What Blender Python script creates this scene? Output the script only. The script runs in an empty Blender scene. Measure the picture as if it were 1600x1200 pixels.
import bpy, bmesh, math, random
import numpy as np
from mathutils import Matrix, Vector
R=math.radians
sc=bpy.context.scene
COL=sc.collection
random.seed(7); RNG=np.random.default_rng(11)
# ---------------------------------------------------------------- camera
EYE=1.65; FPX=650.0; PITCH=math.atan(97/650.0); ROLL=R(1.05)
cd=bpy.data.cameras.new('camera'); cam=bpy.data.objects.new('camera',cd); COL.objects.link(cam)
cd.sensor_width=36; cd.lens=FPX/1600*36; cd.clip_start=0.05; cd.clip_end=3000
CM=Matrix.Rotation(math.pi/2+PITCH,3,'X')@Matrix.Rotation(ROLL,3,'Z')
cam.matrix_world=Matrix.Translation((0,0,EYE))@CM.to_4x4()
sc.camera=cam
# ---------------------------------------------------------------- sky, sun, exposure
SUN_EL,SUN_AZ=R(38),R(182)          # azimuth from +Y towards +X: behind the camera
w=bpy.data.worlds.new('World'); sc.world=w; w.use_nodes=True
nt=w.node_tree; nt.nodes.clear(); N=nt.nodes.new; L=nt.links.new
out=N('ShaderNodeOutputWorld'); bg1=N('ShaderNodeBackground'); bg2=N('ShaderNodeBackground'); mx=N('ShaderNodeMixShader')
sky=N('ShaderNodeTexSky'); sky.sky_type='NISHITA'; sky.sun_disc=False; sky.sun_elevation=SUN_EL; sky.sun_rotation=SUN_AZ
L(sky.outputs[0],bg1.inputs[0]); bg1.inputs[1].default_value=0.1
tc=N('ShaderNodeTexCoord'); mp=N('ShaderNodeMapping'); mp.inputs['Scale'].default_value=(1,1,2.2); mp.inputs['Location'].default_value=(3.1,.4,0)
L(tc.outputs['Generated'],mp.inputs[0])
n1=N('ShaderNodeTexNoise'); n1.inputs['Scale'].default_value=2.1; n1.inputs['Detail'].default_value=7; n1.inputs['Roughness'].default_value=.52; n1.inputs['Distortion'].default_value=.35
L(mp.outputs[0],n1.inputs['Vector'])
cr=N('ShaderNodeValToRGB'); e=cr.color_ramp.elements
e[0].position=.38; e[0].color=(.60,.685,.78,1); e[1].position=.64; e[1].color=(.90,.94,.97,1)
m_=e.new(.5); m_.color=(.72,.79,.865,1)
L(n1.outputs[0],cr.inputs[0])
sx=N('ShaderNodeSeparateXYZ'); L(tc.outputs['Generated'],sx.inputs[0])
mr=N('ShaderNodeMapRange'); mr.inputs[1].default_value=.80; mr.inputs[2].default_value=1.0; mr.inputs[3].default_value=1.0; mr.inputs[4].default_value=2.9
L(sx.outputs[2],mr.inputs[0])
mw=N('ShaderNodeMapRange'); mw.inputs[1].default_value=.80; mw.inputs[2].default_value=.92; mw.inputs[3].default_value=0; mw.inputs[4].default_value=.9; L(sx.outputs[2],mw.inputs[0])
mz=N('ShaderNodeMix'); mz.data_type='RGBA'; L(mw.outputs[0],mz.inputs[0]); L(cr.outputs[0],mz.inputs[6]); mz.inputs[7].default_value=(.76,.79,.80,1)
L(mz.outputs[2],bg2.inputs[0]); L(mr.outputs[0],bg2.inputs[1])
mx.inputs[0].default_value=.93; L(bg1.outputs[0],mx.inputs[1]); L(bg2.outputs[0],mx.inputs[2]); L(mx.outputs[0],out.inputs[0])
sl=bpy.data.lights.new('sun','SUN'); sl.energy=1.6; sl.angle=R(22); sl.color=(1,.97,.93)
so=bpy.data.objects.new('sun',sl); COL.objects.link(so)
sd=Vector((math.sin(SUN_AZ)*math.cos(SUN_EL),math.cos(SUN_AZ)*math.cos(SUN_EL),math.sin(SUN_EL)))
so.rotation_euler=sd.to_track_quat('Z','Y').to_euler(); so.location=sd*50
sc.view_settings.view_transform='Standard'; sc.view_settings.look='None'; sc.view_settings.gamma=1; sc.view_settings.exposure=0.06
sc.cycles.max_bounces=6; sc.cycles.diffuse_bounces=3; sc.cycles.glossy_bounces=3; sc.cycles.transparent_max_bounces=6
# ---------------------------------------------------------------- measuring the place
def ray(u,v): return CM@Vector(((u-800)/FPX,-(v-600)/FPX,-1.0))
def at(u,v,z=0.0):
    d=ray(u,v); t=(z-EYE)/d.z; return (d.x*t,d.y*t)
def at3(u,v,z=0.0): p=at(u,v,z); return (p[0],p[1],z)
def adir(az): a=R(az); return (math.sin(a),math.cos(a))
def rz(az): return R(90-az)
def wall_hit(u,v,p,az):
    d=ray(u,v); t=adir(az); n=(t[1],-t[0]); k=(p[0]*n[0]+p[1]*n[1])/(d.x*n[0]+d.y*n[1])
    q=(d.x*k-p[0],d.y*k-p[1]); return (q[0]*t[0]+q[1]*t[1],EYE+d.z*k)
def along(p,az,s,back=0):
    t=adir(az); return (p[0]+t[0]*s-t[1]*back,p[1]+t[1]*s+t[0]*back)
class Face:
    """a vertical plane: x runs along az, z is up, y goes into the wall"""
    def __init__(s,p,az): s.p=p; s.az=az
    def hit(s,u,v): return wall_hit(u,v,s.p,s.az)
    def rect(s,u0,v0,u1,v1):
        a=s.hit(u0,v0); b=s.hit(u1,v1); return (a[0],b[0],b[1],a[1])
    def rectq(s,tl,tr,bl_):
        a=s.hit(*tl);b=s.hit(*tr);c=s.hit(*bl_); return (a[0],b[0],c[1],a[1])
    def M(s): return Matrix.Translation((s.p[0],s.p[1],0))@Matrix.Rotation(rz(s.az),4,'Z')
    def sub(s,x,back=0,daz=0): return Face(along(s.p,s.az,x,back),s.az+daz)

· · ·

Task requirements:
Repeat the listing above without any change.

Answer to the problem:
What Blender Python script creates this scene? Output the script only. The script runs in an empty Blender scene. Measure the picture as if it were 1600x1200 pixels.
import bpy, bmesh, math, random
import numpy as np
from mathutils import Matrix, Vector
R=math.radians
sc=bpy.context.scene
COL=sc.collection
random.seed(7); RNG=np.random.default_rng(11)
# ---------------------------------------------------------------- camera
EYE=1.65; FPX=650.0; PITCH=math.atan(97/650.0); ROLL=R(1.05)
cd=bpy.data.cameras.new('camera'); cam=bpy.data.objects.new('camera',cd); COL.objects.link(cam)
cd.sensor_width=36; cd.lens=FPX/1600*36; cd.clip_start=0.05; cd.clip_end=3000
CM=Matrix.Rotation(math.pi/2+PITCH,3,'X')@Matrix.Rotation(ROLL,3,'Z')
cam.matrix_world=Matrix.Translation((0,0,EYE))@CM.to_4x4()
sc.camera=cam
# ---------------------------------------------------------------- sky, sun, exposure
SUN_EL,SUN_AZ=R(38),R(182)          # azimuth from +Y towards +X: behind the camera
w=bpy.data.worlds.new('World'); sc.world=w; w.use_nodes=True
nt=w.node_tree; nt.nodes.clear(); N=nt.nodes.new; L=nt.links.new
out=N('ShaderNodeOutputWorld'); bg1=N('ShaderNodeBackground'); bg2=N('ShaderNodeBackground'); mx=N('ShaderNodeMixShader')
sky=N('ShaderNodeTexSky'); sky.sky_type='NISHITA'; sky.sun_disc=False; sky.sun_elevation=SUN_EL; sky.sun_rotation=SUN_AZ
L(sky.outputs[0],bg1.inputs[0]); bg1.inputs[1].default_value=0.1
tc=N('ShaderNodeTexCoord'); mp=N('ShaderNodeMapping'); mp.inputs['Scale'].default_value=(1,1,2.2); mp.inputs['Location'].default_value=(3.1,.4,0)
L(tc.outputs['Generated'],mp.inputs[0])
n1=N('ShaderNodeTexNoise'); n1.inputs['Scale'].default_value=2.1; n1.inputs['Detail'].default_value=7; n1.inputs['Roughness'].default_value=.52; n1.inputs['Distortion'].default_value=.35
L(mp.outputs[0],n1.inputs['Vector'])
cr=N('ShaderNodeValToRGB'); e=cr.color_ramp.elements
e[0].position=.38; e[0].color=(.60,.685,.78,1); e[1].position=.64; e[1].color=(.90,.94,.97,1)
m_=e.new(.5); m_.color=(.72,.79,.865,1)
L(n1.outputs[0],cr.inputs[0])
sx=N('ShaderNodeSeparateXYZ'); L(tc.outputs['Generated'],sx.inputs[0])
mr=N('ShaderNodeMapRange'); mr.inputs[1].default_value=.80; mr.inputs[2].default_value=1.0; mr.inputs[3].default_value=1.0; mr.inputs[4].default_value=2.9
L(sx.outputs[2],mr.inputs[0])
mw=N('ShaderNodeMapRange'); mw.inputs[1].default_value=.80; mw.inputs[2].default_value=.92; mw.inputs[3].default_value=0; mw.inputs[4].default_value=.9; L(sx.outputs[2],mw.inputs[0])
mz=N('ShaderNodeMix'); mz.data_type='RGBA'; L(mw.outputs[0],mz.inputs[0]); L(cr.outputs[0],mz.inputs[6]); mz.inputs[7].default_value=(.76,.79,.80,1)
L(mz.outputs[2],bg2.inputs[0]); L(mr.outputs[0],bg2.inputs[1])
mx.inputs[0].default_value=.93; L(bg1.outputs[0],mx.inputs[1]); L(bg2.outputs[0],mx.inputs[2]); L(mx.outputs[0],out.inputs[0])
sl=bpy.data.lights.new('sun','SUN'); sl.energy=1.6; sl.angle=R(22); sl.color=(1,.97,.93)
so=bpy.data.objects.new('sun',sl); COL.objects.link(so)
sd=Vector((math.sin(SUN_AZ)*math.cos(SUN_EL),math.cos(SUN_AZ)*math.cos(SUN_EL),math.sin(SUN_EL)))
so.rotation_euler=sd.to_track_quat('Z','Y').to_euler(); so.location=sd*50
sc.view_settings.view_transform='Standard'; sc.view_settings.look='None'; sc.view_settings.gamma=1; sc.view_settings.exposure=0.06
sc.cycles.max_bounces=6; sc.cycles.diffuse_bounces=3; sc.cycles.glossy_bounces=3; sc.cycles.transparent_max_bounces=6
# ---------------------------------------------------------------- measuring the place
def ray(u,v): return CM@Vector(((u-800)/FPX,-(v-600)/FPX,-1.0))
def at(u,v,z=0.0):
    d=ray(u,v); t=(z-EYE)/d.z; return (d.x*t,d.y*t)
def at3(u,v,z=0.0): p=at(u,v,z); return (p[0],p[1],z)
def adir(az): a=R(az); return (math.sin(a),math.cos(a))
def rz(az): return R(90-az)
def wall_hit(u,v,p,az):
    d=ray(u,v); t=adir(az); n=(t[1],-t[0]); k=(p[0]*n[0]+p[1]*n[1])/(d.x*n[0]+d.y*n[1])
    q=(d.x*k-p[0],d.y*k-p[1]); return (q[0]*t[0]+q[1]*t[1],EYE+d.z*k)
def along(p,az,s,back=0):
    t=adir(az); return (p[0]+t[0]*s-t[1]*back,p[1]+t[1]*s+t[0]*back)
class Face:
    """a vertical plane: x runs along az, z is up, y goes into the wall"""
    def __init__(s,p,az): s.p=p; s.az=az
    def hit(s,u,v): return wall_hit(u,v,s.p,s.az)
    def rect(s,u0,v0,u1,v1):
        a=s.hit(u0,v0); b=s.hit(u1,v1); return (a[0],b[0],b[1],a[1])
    def rectq(s,tl,tr,bl_):
        a=s.hit(*tl);b=s.hit(*tr);c=s.hit(*bl_); return (a[0],b[0],c[1],a[1])
    def M(s): return Matrix.Translation((s.p[0],s.p[1],0))@Matrix.Rotation(rz(s.az),4,'Z')
    def sub(s,x,back=0,daz=0): return Face(along(s.p,s.az,x,back),s.az+daz)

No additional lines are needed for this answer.